His lifestyle didn’t require him to keep his WSOP bracelet either, an eBay auction which raised $147,500 saw the proceeds going to UNICEF and prompted one poster to comment:

Sold for $147.5K going to UNICEF. Peter Eastgate is one classy individual. My hats off to him.”

The still-young man from Denmark has at least avoided all the tax problems and (sportsbetting aside) most of the controversy which surrounded his two predecessors, but, what's next for the 30-year old?


The future is unknown

Peter Eastgate may not see poker in his future – he admits to playing $1/2 cash games and very occasional tournaments just for fun – but he also doesn’t see what else he can spend his time and money on.

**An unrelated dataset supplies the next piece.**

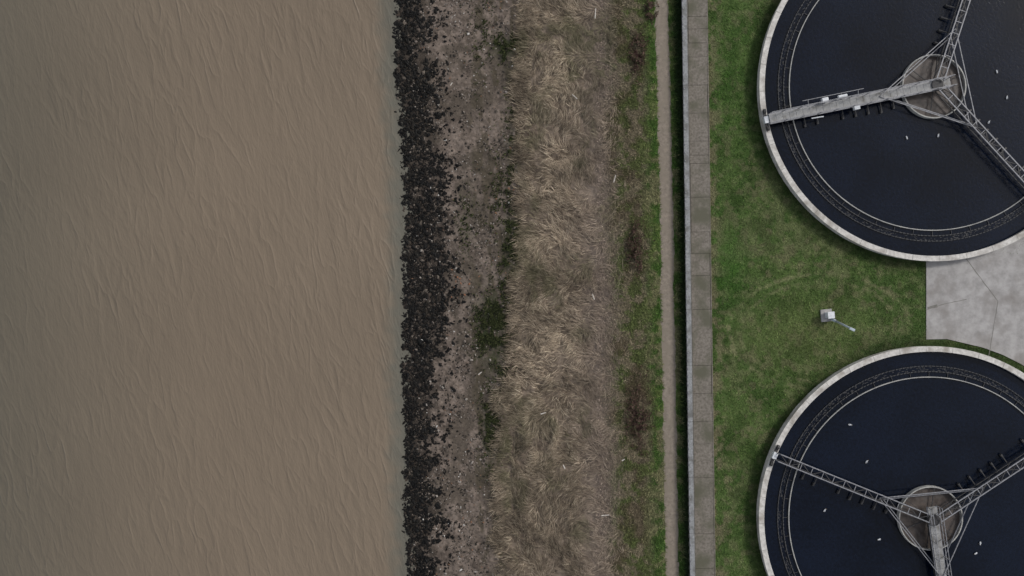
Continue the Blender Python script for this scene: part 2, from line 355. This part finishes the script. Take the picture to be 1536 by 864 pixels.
# lawn
px,py=cand(320000,1050,1560);inT=(np.hypot(px-T1[0],py-T1[1])<266)|(np.hypot(px-T2[0],py-T2[1])<260)
pad=(px>1389)&(py>380)&(py<511)|((px>1440)&(py>380)&(np.hypot(px-T2[0],py-T2[1])>268)&(py<600))
k=~inT&~pad&(px>wallX(py)+36.5+7*(fbm(py/7,0*py,3,13)-.5))
k&=rng.random(len(px))>tracks(px,py)*.55
px,py=px[k],py[k];N=len(px);print('lawn',N)
tuf=fbm(px/5,py/5,3,14)
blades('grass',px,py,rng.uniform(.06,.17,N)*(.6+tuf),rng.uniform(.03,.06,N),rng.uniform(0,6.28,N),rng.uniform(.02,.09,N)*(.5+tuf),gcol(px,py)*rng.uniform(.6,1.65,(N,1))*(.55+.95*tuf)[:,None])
# ---------- footpath ----------
pyy=np.concatenate([[-4000,-1500,-600],np.arange(-130,1000,2.),[1400,2500,4864]])
c=pathC(pyy);wl=10.2+2.2*(fbm(pyy/9,0*pyy,4,15)-.5)*2;wr=10+2.2*(fbm(pyy/9,0*pyy+9,4,16)-.5)*2
V=[];
for i,yy in enumerate(pyy):
    for t in(-1,-.8,-.4,0,.4,.8,1):
        zz=.02 if abs(t)<1 else .004
        V.append(V3(c[i]+t*(wl[i] if t<0 else wr[i]),yy,zz))
n=len(pyy);F=[(i*7+j,(i+1)*7+j,(i+1)*7+j+1,i*7+j+1) for i in range(n-1) for j in range(6)]
npmesh('footpath',V,F,None,M_path,True)
# ---------- flood wall ----------
fw=D.objects.new('flood_wall',None);scene.collection.objects.link(fw)
b=B();bp=B();bw=B();bj=B()
PL=84.0
ys=[ -1300+PL*i for i in range(42)]
zc=1.0
for y0 in ys:
    y1=y0+PL
    j=random.uniform(-.015,.015)
    a=np.array(V3(wallX(y0)+4.3,y0+.15,zc-.1));e=np.array(V3(wallX(y1)+4.3,y1-.15,zc-.1));a[0]+=j;e[0]+=j
    b.beam(a,e,.42,.2)
    a2=np.array(V3(wallX(y0)+5.6,y0,.4));e2=np.array(V3(wallX(y1)+5.6,y1,.4));a2[2]=e2[2]=.4
    bp.beam(a2,e2,.3,.8)
    for t in np.arange(0,1,1/7.):
        s=a2*(1-t)+e2*t;bp.box((s[0]-.2,s[1]-.3,.39),(.16,0,0),(0,.34,0),(0,0,.78))
        s2=a*(1-t)+e*t;bj.box((s2[0]-.12,s2[1]-.3,zc+.03),(.1,0,0),(0,.1,0),(0,0,.06))
    w=(wallX(y0)+23.2);w1=(wallX(y1)+23.2)
    cuts=[0]+sorted(random.sample([.25,.4,.5,.62,.78],random.choice([0,1,1,2])))+[1]
    for t0,t1 in zip(cuts[:-1],cuts[1:]):
        a3=np.array(V3(w+(w1-w)*t0,y0+PL*t0+.18,.13));e3=np.array(V3(w+(w1-w)*t1,y0+PL*t1-.18,.13));jj=random.uniform(-.015,.015);a3[0]+=jj*1.5;e3[0]+=jj*1.5;a3[2]+=jj;e3[2]+=jj
        bw.beam(a3,e3,1.68,.26)
b.obj('coping',M_cop,fw,bevel=.015);bp.obj('sheet_piling',M_pile,fw);bj.obj('bolts',M_steel,fw)
bw.obj('concrete_walkway',M_walk,bevel=.012)
bk=B()
for y0 in ys: 
    bk.beam(V3(wallX(y0)+38.2,y0+.3,.14),V3(wallX(y0+PL)+38.2,y0+PL-.3,.14),.09,.28)
bk.obj('kerb',M_walk)
# ---------- concrete pavement ----------
c2=np.array(P(*T2,0));rp=268*S
pts=[P(1389,372,0),P(1389,509,0)]
a0=math.radians(80);a1=math.radians(-80)
pts.append(P(1420,508.5,0))
for i in range(25):
    a=a0+(a1-a0)*i/24;pts.append((c2[0]+rp*math.cos(a),c2[1]+rp*math.sin(a)))
pts+=[P(1480,1500,0),P(2400,1500,0),P(2400,-700,0),P(1700,-700,0),P(1690,200,0)]
bmm=bmesh.new();f=bmm.faces.new([bmm.verts.new((x,y,.07)) for x,y in pts])
r=bmesh.ops.extrude_face_region(bmm,geom=[f]);bmesh.ops.translate(bmm,verts=[v for v in r['geom'] if isinstance(v,bmesh.types.BMVert)],vec=(0,0,-.12))
bmesh.ops.recalc_face_normals(bmm,faces=bmm.faces)
me=D.meshes.new('concrete_pavement');bmm.to_mesh(me);bmm.free();me.materials.append(M_conc)
o=D.objects.new('concrete_pavement',me);scene.collection.objects.link(o)
def strip(bb,pts,w,z):
    for (xa,ya),(xb,yb) in zip(pts[:-1],pts[1:]):
        n=max(2,int(math.hypot(xb-xa,yb-ya)/6));nx,ny=-(yb-ya),(xb-xa);l=math.hypot(nx,ny);nx/=l;ny/=l;prev=None
        for i in range(n+1):
            t=i/n;x=xa+(xb-xa)*t+random.uniform(-.3,.3);y=ya+(yb-ya)*t+random.uniform(-.3,.3);ww=w*random.uniform(.5,1.3)
            k=len(bb.v);bb.v.append(np.array(V3(x+nx*ww,y+ny*ww,z)));bb.v.append(np.array(V3(x-nx*ww,y-ny*ww,z)))
            if prev is not None: bb.f.append((prev,k,k+1,prev+1))
            prev=k
b=B()
strip(b,[(1449,388),(1497,452),(1483,535)],.5,.074);strip(b,[(1391,464),(1420,455),(1450,449)],.5,.078);strip(b,[(1392,462),(1406,459)],1.8,.082)
b.obj('pavement_joints',M_joint)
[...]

Since 2014 I’ve just been drifting around, pretty much like in the three-and-a-half years leading up to when I started going back to school,” he told Pokerlistings, though he quickly added, ”I’m not bored. After spending so much time by myself I’m not bored anymore. But if you look at it from the outside, it would sure look boring. I know I don’t want to carry on like this for the rest of my life. I need to set some goals, find a passion one way or the other.”


For every poker pro who hits the WSOP big-time and gone on to carve out a fantastic career in the poker world, it would seem that there is another who either can’t – or won’t – accept the responsibilities and limelight which come hand-in-hand with the elusive Main Event bracelet.

Gold, Yang, and Eastgate may have been an unusual hat-trick, but it’s unlikely that they will be the last in the long-line of candidates for How the Mighty have Fallen!